One key part to learn about is called the discriminant, which can be found using this formula:

[ D = b^2 - 4ac ]

The discriminant can tell us a lot about the roots, or solutions, of the equation.

What Does the Discriminant Tell Us?

1. Nature of Roots:
   • If ( D > 0 ): There are two different real roots. This means the graph will cross the x-axis at two places.
   • If ( D = 0 ): There is one real root, or a repeated root. Here, the graph just touches the x-axis at one point, which is called the vertex.
   • If ( D < 0 ): There are no real roots. This means the graph never touches the x-axis. Instead, it has two complex roots.

The Vertex Connection

Now, let’s talk about the vertex. The vertex is either the highest point or the lowest point on the quadratic graph, and we can find its location using these coordinates:

[ \left( -\frac{b}{2a}, f\left(-\frac{b}{2a}\right) \right) ]

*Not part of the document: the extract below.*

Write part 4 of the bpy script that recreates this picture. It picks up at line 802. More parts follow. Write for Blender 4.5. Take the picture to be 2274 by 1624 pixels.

This gives us the x and y coordinates for the vertex. The position of the vertex is closely related to the shape of the graph, which the discriminant helps us understand.

How They Relate

• For ( D > 0 ): The graph crosses the x-axis twice, and the vertex is located between those two points. So the vertex is the highest or lowest point in between the roots.
• For ( D = 0 ): The vertex is right on the x-axis. This means it touches the axis gently, like a light kiss.
• For ( D < 0 ): The vertex is either the highest or lowest point of the graph, way above or below the x-axis. Since the graph doesn’t touch or cross the x-axis, it clearly shows if the graph opens upwards or downwards.

Understanding how these parts work together really helps when drawing graphs or solving quadratic equations. It makes it easier to see how everything fits together and what the graphs will look like!